The data below needs to be returned exactly, line for line.

━━ INFORMATION SUPPLIED

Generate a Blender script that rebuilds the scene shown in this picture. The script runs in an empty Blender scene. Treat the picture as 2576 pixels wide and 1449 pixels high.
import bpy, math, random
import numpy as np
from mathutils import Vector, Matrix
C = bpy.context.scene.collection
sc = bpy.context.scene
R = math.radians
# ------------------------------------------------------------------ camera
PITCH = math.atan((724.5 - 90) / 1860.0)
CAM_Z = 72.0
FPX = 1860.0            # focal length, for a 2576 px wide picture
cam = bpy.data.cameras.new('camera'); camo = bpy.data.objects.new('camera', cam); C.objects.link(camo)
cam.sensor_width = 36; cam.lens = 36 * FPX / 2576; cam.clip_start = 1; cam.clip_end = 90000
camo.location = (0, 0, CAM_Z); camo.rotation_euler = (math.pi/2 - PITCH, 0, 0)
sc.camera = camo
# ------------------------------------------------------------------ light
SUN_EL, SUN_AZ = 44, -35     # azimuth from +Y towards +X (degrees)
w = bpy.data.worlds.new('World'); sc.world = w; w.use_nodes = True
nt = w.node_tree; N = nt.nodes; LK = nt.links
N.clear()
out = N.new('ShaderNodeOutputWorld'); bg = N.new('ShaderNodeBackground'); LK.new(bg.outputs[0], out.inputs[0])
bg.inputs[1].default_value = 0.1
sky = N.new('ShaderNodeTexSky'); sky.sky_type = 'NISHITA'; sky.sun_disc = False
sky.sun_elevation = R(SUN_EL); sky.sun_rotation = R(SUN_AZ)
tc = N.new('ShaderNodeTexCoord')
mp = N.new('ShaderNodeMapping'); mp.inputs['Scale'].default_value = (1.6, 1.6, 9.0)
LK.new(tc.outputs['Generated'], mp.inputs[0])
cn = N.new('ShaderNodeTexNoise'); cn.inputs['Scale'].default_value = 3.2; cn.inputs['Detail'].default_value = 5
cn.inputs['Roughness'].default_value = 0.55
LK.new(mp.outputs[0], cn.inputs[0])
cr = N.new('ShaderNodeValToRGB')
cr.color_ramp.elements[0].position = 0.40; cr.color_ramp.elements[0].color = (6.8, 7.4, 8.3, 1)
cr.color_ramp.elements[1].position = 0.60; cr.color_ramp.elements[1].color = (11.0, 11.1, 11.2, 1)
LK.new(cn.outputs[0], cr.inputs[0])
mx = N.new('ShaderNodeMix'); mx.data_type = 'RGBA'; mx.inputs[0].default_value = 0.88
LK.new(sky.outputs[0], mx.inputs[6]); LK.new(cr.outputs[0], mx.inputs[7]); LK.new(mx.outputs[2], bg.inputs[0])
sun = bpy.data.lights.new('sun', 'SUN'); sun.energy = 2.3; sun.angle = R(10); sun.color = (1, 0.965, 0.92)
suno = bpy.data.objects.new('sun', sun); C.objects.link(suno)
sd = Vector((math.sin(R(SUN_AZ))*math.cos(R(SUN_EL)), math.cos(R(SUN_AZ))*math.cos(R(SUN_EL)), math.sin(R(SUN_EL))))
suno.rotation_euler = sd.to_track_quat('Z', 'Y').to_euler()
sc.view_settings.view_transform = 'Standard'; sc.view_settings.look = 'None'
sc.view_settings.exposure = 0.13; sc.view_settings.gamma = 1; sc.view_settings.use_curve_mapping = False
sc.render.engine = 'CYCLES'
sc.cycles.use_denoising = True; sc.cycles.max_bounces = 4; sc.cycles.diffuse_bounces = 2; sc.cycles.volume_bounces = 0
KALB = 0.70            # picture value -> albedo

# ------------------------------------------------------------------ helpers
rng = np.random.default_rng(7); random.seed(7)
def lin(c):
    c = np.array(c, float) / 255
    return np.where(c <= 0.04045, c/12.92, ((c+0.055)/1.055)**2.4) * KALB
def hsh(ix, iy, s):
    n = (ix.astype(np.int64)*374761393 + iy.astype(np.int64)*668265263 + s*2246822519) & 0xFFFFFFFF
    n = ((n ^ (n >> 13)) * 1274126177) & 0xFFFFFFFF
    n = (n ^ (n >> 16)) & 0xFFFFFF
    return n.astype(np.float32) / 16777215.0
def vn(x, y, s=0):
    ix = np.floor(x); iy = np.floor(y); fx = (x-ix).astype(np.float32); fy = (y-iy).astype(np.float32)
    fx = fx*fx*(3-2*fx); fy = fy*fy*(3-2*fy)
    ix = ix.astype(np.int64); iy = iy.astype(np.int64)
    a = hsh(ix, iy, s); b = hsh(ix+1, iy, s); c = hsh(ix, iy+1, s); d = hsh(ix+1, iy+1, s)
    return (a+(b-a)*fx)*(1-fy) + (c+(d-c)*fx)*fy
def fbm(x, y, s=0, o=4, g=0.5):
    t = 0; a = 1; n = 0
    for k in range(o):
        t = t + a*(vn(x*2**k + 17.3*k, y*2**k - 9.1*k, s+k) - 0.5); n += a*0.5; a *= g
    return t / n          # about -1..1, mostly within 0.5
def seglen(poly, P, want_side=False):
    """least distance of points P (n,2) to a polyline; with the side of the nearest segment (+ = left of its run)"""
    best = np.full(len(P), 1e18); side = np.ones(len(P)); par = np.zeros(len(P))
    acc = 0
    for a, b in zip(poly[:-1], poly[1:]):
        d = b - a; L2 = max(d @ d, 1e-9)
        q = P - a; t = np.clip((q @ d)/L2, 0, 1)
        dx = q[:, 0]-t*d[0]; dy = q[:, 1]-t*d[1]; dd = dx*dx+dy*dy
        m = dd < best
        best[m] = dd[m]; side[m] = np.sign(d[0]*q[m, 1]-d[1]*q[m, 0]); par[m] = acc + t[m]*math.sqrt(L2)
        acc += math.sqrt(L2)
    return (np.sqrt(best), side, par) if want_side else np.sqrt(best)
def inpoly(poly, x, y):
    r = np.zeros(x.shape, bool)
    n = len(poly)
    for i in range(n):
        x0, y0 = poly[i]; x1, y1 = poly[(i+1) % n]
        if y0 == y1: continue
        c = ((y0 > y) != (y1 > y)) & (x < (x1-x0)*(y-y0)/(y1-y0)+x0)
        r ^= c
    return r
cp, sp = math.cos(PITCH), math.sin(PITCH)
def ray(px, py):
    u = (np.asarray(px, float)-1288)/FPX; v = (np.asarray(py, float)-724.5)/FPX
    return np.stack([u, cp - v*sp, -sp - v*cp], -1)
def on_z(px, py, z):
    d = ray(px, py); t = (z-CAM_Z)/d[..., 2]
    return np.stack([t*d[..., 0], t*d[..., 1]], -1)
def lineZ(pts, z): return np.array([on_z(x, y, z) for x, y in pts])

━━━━

» RESULT
Generate a Blender script that rebuilds the scene shown in this picture. The script runs in an empty Blender scene. Treat the picture as 2576 pixels wide and 1449 pixels high.
import bpy, math, random
import numpy as np
from mathutils import Vector, Matrix
C = bpy.context.scene.collection
sc = bpy.context.scene
R = math.radians
# ------------------------------------------------------------------ camera
PITCH = math.atan((724.5 - 90) / 1860.0)
CAM_Z = 72.0
FPX = 1860.0            # focal length, for a 2576 px wide picture
cam = bpy.data.cameras.new('camera'); camo = bpy.data.objects.new('camera', cam); C.objects.link(camo)
cam.sensor_width = 36; cam.lens = 36 * FPX / 2576; cam.clip_start = 1; cam.clip_end = 90000
camo.location = (0, 0, CAM_Z); camo.rotation_euler = (math.pi/2 - PITCH, 0, 0)
sc.camera = camo
# ------------------------------------------------------------------ light
SUN_EL, SUN_AZ = 44, -35     # azimuth from +Y towards +X (degrees)
w = bpy.data.worlds.new('World'); sc.world = w; w.use_nodes = True
nt = w.node_tree; N = nt.nodes; LK = nt.links
N.clear()
out = N.new('ShaderNodeOutputWorld'); bg = N.new('ShaderNodeBackground'); LK.new(bg.outputs[0], out.inputs[0])
bg.inputs[1].default_value = 0.1
sky = N.new('ShaderNodeTexSky'); sky.sky_type = 'NISHITA'; sky.sun_disc = False
sky.sun_elevation = R(SUN_EL); sky.sun_rotation = R(SUN_AZ)
tc = N.new('ShaderNodeTexCoord')
mp = N.new('ShaderNodeMapping'); mp.inputs['Scale'].default_value = (1.6, 1.6, 9.0)
LK.new(tc.outputs['Generated'], mp.inputs[0])
cn = N.new('ShaderNodeTexNoise'); cn.inputs['Scale'].default_value = 3.2; cn.inputs['Detail'].default_value = 5
cn.inputs['Roughness'].default_value = 0.55
LK.new(mp.outputs[0], cn.inputs[0])
cr = N.new('ShaderNodeValToRGB')
cr.color_ramp.elements[0].position = 0.40; cr.color_ramp.elements[0].color = (6.8, 7.4, 8.3, 1)
cr.color_ramp.elements[1].position = 0.60; cr.color_ramp.elements[1].color = (11.0, 11.1, 11.2, 1)
LK.new(cn.outputs[0], cr.inputs[0])
mx = N.new('ShaderNodeMix'); mx.data_type = 'RGBA'; mx.inputs[0].default_value = 0.88
LK.new(sky.outputs[0], mx.inputs[6]); LK.new(cr.outputs[0], mx.inputs[7]); LK.new(mx.outputs[2], bg.inputs[0])
sun = bpy.data.lights.new('sun', 'SUN'); sun.energy = 2.3; sun.angle = R(10); sun.color = (1, 0.965, 0.92)
suno = bpy.data.objects.new('sun', sun); C.objects.link(suno)
sd = Vector((math.sin(R(SUN_AZ))*math.cos(R(SUN_EL)), math.cos(R(SUN_AZ))*math.cos(R(SUN_EL)), math.sin(R(SUN_EL))))
suno.rotation_euler = sd.to_track_quat('Z', 'Y').to_euler()
sc.view_settings.view_transform = 'Standard'; sc.view_settings.look = 'None'
sc.view_settings.exposure = 0.13; sc.view_settings.gamma = 1; sc.view_settings.use_curve_mapping = False
sc.render.engine = 'CYCLES'
sc.cycles.use_denoising = True; sc.cycles.max_bounces = 4; sc.cycles.diffuse_bounces = 2; sc.cycles.volume_bounces = 0
KALB = 0.70            # picture value -> albedo

# ------------------------------------------------------------------ helpers
rng = np.random.default_rng(7); random.seed(7)
def lin(c):
    c = np.array(c, float) / 255
    return np.where(c <= 0.04045, c/12.92, ((c+0.055)/1.055)**2.4) * KALB
def hsh(ix, iy, s):
    n = (ix.astype(np.int64)*374761393 + iy.astype(np.int64)*668265263 + s*2246822519) & 0xFFFFFFFF
    n = ((n ^ (n >> 13)) * 1274126177) & 0xFFFFFFFF
    n = (n ^ (n >> 16)) & 0xFFFFFF
    return n.astype(np.float32) / 16777215.0
def vn(x, y, s=0):
    ix = np.floor(x); iy = np.floor(y); fx = (x-ix).astype(np.float32); fy = (y-iy).astype(np.float32)
    fx = fx*fx*(3-2*fx); fy = fy*fy*(3-2*fy)
    ix = ix.astype(np.int64); iy = iy.astype(np.int64)
    a = hsh(ix, iy, s); b = hsh(ix+1, iy, s); c = hsh(ix, iy+1, s); d = hsh(ix+1, iy+1, s)
    return (a+(b-a)*fx)*(1-fy) + (c+(d-c)*fx)*fy
def fbm(x, y, s=0, o=4, g=0.5):
    t = 0; a = 1; n = 0
    for k in range(o):
        t = t + a*(vn(x*2**k + 17.3*k, y*2**k - 9.1*k, s+k) - 0.5); n += a*0.5; a *= g
    return t / n          # about -1..1, mostly within 0.5
def seglen(poly, P, want_side=False):
    """least distance of points P (n,2) to a polyline; with the side of the nearest segment (+ = left of its run)"""
    best = np.full(len(P), 1e18); side = np.ones(len(P)); par = np.zeros(len(P))
    acc = 0
    for a, b in zip(poly[:-1], poly[1:]):
        d = b - a; L2 = max(d @ d, 1e-9)
        q = P - a; t = np.clip((q @ d)/L2, 0, 1)
        dx = q[:, 0]-t*d[0]; dy = q[:, 1]-t*d[1]; dd = dx*dx+dy*dy
        m = dd < best
        best[m] = dd[m]; side[m] = np.sign(d[0]*q[m, 1]-d[1]*q[m, 0]); par[m] = acc + t[m]*math.sqrt(L2)
        acc += math.sqrt(L2)
    return (np.sqrt(best), side, par) if want_side else np.sqrt(best)
def inpoly(poly, x, y):
    r = np.zeros(x.shape, bool)
    n = len(poly)
    for i in range(n):
        x0, y0 = poly[i]; x1, y1 = poly[(i+1) % n]
        if y0 == y1: continue
        c = ((y0 > y) != (y1 > y)) & (x < (x1-x0)*(y-y0)/(y1-y0)+x0)
        r ^= c
    return r
cp, sp = math.cos(PITCH), math.sin(PITCH)
def ray(px, py):
    u = (np.asarray(px, float)-1288)/FPX; v = (np.asarray(py, float)-724.5)/FPX
    return np.stack([u, cp - v*sp, -sp - v*cp], -1)
def on_z(px, py, z):
    d = ray(px, py); t = (z-CAM_Z)/d[..., 2]
    return np.stack([t*d[..., 0], t*d[..., 1]], -1)
def lineZ(pts, z): return np.array([on_z(x, y, z) for x, y in pts])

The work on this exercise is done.